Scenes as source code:

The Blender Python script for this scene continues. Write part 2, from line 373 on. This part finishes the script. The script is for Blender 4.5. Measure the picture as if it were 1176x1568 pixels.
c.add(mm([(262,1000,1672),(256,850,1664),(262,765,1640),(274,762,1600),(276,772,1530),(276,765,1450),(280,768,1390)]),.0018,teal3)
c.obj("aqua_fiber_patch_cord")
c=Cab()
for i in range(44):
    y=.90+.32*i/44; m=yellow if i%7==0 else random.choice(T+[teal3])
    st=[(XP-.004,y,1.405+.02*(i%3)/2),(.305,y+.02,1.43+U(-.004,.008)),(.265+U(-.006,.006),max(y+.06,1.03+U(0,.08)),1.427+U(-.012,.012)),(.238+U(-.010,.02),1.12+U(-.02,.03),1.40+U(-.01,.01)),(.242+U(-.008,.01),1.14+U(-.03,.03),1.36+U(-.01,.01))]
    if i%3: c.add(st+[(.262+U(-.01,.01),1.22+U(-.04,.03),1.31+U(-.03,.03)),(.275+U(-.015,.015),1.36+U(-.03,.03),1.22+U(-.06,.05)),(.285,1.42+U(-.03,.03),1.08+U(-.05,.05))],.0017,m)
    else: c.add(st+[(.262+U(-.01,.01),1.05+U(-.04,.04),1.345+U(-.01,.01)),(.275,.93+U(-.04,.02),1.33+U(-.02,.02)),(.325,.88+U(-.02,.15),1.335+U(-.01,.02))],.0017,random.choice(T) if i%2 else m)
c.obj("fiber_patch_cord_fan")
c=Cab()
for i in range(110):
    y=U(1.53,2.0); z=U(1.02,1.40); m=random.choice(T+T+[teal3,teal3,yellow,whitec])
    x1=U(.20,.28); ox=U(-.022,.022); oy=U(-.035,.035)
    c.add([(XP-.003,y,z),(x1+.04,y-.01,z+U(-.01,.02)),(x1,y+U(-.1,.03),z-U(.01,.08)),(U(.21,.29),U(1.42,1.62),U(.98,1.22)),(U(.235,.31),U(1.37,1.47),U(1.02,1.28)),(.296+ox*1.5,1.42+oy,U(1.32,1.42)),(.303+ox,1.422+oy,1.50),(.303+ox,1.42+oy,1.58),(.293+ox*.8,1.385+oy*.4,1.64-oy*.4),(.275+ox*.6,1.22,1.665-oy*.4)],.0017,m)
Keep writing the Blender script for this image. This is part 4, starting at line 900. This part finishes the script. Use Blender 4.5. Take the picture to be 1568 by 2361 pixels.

REQUEST
Reproduce the records above exactly.

TASK OUTPUT
The Blender Python script for this scene continues. Write part 2, from line 373 on. This part finishes the script. The script is for Blender 4.5. Measure the picture as if it were 1176x1568 pixels.
c.add(mm([(262,1000,1672),(256,850,1664),(262,765,1640),(274,762,1600),(276,772,1530),(276,765,1450),(280,768,1390)]),.0018,teal3)
c.obj("aqua_fiber_patch_cord")
c=Cab()
for i in range(44):
    y=.90+.32*i/44; m=yellow if i%7==0 else random.choice(T+[teal3])
    st=[(XP-.004,y,1.405+.02*(i%3)/2),(.305,y+.02,1.43+U(-.004,.008)),(.265+U(-.006,.006),max(y+.06,1.03+U(0,.08)),1.427+U(-.012,.012)),(.238+U(-.010,.02),1.12+U(-.02,.03),1.40+U(-.01,.01)),(.242+U(-.008,.01),1.14+U(-.03,.03),1.36+U(-.01,.01))]
    if i%3: c.add(st+[(.262+U(-.01,.01),1.22+U(-.04,.03),1.31+U(-.03,.03)),(.275+U(-.015,.015),1.36+U(-.03,.03),1.22+U(-.06,.05)),(.285,1.42+U(-.03,.03),1.08+U(-.05,.05))],.0017,m)
    else: c.add(st+[(.262+U(-.01,.01),1.05+U(-.04,.04),1.345+U(-.01,.01)),(.275,.93+U(-.04,.02),1.33+U(-.02,.02)),(.325,.88+U(-.02,.15),1.335+U(-.01,.02))],.0017,random.choice(T) if i%2 else m)
c.obj("fiber_patch_cord_fan")
c=Cab()
for i in range(110):
    y=U(1.53,2.0); z=U(1.02,1.40); m=random.choice(T+T+[teal3,teal3,yellow,whitec])
    x1=U(.20,.28); ox=U(-.022,.022); oy=U(-.035,.035)
    c.add([(XP-.003,y,z),(x1+.04,y-.01,z+U(-.01,.02)),(x1,y+U(-.1,.03),z-U(.01,.08)),(U(.21,.29),U(1.42,1.62),U(.98,1.22)),(U(.235,.31),U(1.37,1.47),U(1.02,1.28)),(.296+ox*1.5,1.42+oy,U(1.32,1.42)),(.303+ox,1.422+oy,1.50),(.303+ox,1.42+oy,1.58),(.293+ox*.8,1.385+oy*.4,1.64-oy*.4),(.275+ox*.6,1.22,1.665-oy*.4)],.0017,m)
Keep writing the Blender script for this image. This is part 4, starting at line 900. This part finishes the script. Use Blender 4.5. Take the picture to be 1568 by 2361 pixels.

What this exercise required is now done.